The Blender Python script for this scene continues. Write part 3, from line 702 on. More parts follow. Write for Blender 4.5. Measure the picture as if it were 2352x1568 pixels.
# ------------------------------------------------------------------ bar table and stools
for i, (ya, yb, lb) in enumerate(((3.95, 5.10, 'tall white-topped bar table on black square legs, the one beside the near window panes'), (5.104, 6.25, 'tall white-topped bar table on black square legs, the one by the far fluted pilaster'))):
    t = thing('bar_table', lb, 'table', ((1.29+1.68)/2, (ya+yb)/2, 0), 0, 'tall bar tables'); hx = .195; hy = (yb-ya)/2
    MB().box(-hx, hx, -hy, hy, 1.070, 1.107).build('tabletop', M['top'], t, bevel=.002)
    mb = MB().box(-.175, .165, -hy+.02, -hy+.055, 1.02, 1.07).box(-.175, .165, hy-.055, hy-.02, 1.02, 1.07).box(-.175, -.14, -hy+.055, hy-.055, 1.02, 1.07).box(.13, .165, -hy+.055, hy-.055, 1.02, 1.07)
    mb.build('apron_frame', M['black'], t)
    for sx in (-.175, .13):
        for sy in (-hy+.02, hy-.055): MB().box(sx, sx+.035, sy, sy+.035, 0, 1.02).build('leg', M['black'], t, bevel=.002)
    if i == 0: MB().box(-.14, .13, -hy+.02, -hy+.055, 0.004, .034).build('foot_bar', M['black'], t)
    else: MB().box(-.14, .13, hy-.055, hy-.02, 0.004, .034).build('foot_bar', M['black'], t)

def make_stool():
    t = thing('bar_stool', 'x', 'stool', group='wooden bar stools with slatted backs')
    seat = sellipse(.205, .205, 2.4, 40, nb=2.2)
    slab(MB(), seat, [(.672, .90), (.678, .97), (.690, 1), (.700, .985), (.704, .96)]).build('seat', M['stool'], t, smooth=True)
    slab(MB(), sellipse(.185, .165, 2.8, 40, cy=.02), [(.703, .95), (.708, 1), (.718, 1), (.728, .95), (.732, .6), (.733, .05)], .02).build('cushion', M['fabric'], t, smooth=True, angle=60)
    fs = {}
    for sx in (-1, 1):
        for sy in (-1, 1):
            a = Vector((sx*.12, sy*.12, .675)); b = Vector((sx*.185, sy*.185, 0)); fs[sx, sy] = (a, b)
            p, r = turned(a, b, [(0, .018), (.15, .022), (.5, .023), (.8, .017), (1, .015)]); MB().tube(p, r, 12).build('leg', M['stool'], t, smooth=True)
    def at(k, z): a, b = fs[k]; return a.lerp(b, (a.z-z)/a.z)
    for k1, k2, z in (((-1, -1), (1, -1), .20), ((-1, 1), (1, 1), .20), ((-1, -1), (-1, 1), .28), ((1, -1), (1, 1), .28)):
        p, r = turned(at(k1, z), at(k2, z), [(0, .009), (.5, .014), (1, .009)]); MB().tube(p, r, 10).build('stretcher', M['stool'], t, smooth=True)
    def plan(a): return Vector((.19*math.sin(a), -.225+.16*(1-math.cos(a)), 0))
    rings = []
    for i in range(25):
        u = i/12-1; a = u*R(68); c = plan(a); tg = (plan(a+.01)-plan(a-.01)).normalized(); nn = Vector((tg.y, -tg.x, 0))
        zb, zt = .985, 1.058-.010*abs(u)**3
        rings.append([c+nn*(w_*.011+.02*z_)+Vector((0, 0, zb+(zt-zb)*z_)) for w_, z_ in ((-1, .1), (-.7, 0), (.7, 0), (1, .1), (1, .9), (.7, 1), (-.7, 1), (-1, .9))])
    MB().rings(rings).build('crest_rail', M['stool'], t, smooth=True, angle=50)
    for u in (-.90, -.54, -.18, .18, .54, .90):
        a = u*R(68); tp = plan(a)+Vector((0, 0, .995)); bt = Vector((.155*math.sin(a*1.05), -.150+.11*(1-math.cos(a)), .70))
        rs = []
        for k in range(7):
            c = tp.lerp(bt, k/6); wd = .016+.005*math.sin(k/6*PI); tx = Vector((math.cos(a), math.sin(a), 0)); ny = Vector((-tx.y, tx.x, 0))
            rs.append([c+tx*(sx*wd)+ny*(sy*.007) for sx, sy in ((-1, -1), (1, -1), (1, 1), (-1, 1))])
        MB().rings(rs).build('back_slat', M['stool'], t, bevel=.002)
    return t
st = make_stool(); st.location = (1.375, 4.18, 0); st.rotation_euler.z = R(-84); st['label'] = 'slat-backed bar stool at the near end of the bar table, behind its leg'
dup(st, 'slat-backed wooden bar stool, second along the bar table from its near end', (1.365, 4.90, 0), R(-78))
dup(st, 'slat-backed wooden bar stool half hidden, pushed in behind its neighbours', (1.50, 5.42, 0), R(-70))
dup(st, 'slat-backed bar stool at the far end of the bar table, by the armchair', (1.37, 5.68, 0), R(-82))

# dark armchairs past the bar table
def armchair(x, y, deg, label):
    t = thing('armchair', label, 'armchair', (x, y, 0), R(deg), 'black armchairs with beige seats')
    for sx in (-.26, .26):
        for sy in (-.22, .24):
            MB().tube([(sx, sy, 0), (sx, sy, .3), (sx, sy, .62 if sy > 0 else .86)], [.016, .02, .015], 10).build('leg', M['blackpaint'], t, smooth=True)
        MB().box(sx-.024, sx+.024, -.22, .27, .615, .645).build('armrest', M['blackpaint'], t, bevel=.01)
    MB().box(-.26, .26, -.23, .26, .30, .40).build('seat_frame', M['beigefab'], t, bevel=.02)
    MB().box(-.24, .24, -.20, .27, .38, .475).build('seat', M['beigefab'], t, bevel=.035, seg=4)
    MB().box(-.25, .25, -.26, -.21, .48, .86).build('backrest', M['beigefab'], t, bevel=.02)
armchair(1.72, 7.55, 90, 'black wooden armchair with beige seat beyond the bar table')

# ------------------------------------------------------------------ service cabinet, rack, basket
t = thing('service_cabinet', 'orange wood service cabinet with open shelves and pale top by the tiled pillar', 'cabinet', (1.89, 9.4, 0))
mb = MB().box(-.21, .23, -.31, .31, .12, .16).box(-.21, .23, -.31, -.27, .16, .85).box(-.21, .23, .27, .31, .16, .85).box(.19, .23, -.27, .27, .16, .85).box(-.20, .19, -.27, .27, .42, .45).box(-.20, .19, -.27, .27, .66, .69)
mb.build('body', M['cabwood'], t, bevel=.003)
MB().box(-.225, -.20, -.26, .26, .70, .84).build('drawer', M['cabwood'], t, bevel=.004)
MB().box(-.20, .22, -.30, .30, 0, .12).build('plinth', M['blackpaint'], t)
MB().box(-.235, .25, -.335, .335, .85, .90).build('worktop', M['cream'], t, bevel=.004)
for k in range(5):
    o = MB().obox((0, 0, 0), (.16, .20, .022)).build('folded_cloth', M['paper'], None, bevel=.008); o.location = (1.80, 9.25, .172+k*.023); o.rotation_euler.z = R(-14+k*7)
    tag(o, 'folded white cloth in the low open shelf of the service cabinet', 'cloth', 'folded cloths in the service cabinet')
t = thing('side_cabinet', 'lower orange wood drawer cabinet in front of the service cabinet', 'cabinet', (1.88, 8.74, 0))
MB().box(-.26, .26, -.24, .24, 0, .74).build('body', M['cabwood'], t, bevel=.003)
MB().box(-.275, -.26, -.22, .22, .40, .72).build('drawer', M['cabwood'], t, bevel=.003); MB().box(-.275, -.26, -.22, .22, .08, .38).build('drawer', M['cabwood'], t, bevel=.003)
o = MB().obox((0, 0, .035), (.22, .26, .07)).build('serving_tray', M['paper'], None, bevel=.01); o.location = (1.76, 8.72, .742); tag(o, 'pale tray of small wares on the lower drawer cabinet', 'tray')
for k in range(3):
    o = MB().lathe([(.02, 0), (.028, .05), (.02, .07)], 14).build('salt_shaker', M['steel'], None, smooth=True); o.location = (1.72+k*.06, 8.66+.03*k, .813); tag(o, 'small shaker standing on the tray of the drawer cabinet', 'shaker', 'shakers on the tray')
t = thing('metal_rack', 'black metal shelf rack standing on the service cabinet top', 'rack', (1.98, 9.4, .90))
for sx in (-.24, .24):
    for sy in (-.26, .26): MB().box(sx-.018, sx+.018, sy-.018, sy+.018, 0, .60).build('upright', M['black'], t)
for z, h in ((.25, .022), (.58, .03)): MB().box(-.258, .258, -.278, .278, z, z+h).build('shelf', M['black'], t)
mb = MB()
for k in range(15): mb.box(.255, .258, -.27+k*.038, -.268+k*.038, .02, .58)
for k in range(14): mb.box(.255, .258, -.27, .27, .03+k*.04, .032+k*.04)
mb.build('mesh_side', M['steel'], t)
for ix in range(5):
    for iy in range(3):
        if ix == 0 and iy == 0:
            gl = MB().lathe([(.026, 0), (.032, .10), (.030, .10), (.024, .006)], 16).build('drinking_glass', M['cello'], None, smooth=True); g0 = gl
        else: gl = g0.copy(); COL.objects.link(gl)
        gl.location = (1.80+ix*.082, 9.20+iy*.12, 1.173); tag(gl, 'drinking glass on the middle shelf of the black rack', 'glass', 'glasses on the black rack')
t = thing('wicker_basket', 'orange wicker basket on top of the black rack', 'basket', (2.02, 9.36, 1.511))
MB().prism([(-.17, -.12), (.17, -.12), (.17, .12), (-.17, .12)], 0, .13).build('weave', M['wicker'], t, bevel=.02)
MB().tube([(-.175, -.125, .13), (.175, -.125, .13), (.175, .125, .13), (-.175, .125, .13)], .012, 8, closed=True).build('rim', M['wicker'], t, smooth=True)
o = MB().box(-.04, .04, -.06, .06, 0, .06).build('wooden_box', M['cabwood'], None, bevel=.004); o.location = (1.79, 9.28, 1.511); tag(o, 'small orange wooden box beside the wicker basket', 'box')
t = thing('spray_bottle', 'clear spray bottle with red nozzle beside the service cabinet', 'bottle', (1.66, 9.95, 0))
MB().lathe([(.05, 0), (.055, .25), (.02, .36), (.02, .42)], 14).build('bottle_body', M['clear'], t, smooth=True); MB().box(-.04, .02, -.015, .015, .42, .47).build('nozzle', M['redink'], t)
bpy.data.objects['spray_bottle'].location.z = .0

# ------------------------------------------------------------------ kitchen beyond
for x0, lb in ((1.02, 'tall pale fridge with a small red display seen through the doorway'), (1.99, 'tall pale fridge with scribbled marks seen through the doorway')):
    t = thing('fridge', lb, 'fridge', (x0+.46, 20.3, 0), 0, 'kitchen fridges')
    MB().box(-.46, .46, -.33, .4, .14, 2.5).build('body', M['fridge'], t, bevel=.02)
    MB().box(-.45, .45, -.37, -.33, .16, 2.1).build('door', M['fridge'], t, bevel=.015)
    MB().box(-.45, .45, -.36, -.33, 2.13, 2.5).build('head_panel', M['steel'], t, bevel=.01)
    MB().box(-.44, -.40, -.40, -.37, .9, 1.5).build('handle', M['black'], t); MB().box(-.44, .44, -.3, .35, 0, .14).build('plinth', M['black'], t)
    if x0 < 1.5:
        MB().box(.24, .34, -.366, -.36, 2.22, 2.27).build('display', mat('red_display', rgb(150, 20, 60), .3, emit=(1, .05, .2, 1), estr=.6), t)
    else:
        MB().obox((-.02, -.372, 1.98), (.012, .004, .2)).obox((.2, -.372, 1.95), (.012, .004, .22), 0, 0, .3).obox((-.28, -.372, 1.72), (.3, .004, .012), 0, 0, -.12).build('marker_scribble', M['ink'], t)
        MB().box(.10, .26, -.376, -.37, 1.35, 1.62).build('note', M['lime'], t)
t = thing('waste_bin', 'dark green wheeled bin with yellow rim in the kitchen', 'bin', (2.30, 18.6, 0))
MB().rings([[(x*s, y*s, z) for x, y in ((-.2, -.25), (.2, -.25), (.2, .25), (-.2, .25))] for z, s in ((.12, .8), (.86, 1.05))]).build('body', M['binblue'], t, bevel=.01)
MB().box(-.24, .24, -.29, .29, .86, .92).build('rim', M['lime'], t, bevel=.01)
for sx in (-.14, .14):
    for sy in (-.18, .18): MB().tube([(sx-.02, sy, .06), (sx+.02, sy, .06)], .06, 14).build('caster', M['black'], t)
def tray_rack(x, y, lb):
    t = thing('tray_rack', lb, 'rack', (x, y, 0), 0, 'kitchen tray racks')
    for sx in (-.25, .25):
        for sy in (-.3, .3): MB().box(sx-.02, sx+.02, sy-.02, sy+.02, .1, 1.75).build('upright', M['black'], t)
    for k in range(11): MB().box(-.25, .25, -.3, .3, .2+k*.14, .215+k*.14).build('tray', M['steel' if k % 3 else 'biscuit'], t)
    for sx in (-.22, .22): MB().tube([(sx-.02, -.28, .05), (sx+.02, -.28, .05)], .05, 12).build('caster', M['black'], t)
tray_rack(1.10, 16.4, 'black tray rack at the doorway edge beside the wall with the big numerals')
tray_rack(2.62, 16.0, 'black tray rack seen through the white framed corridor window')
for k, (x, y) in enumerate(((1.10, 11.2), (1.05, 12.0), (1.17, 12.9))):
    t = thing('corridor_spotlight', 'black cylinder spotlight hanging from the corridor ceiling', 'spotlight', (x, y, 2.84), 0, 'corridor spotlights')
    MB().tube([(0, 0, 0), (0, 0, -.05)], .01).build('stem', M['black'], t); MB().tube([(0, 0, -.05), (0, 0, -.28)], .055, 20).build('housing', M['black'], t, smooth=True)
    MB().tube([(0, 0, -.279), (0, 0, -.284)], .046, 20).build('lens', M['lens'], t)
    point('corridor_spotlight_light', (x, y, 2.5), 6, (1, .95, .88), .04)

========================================

**INSTRUCTIONS TO FOLLOW**.
Starting with the first line of the data above, copy each line exactly until you reach the line with "hy-.02, 0.004, .034).build('foot_bar', M['black'], t)"; include that line as well.

**WRITTEN ANSWER**.
The Blender Python script for this scene continues. Write part 3, from line 702 on. More parts follow. Write for Blender 4.5. Measure the picture as if it were 2352x1568 pixels.
# ------------------------------------------------------------------ bar table and stools
for i, (ya, yb, lb) in enumerate(((3.95, 5.10, 'tall white-topped bar table on black square legs, the one beside the near window panes'), (5.104, 6.25, 'tall white-topped bar table on black square legs, the one by the far fluted pilaster'))):
    t = thing('bar_table', lb, 'table', ((1.29+1.68)/2, (ya+yb)/2, 0), 0, 'tall bar tables'); hx = .195; hy = (yb-ya)/2
    MB().box(-hx, hx, -hy, hy, 1.070, 1.107).build('tabletop', M['top'], t, bevel=.002)
    mb = MB().box(-.175, .165, -hy+.02, -hy+.055, 1.02, 1.07).box(-.175, .165, hy-.055, hy-.02, 1.02, 1.07).box(-.175, -.14, -hy+.055, hy-.055, 1.02, 1.07).box(.13, .165, -hy+.055, hy-.055, 1.02, 1.07)
    mb.build('apron_frame', M['black'], t)
    for sx in (-.175, .13):
        for sy in (-hy+.02, hy-.055): MB().box(sx, sx+.035, sy, sy+.035, 0, 1.02).build('leg', M['black'], t, bevel=.002)
    if i == 0: MB().box(-.14, .13, -hy+.02, -hy+.055, 0.004, .034).build('foot_bar', M['black'], t)
    else: MB().box(-.14, .13, hy-.055, hy-.02, 0.004, .034).build('foot_bar', M['black'], t)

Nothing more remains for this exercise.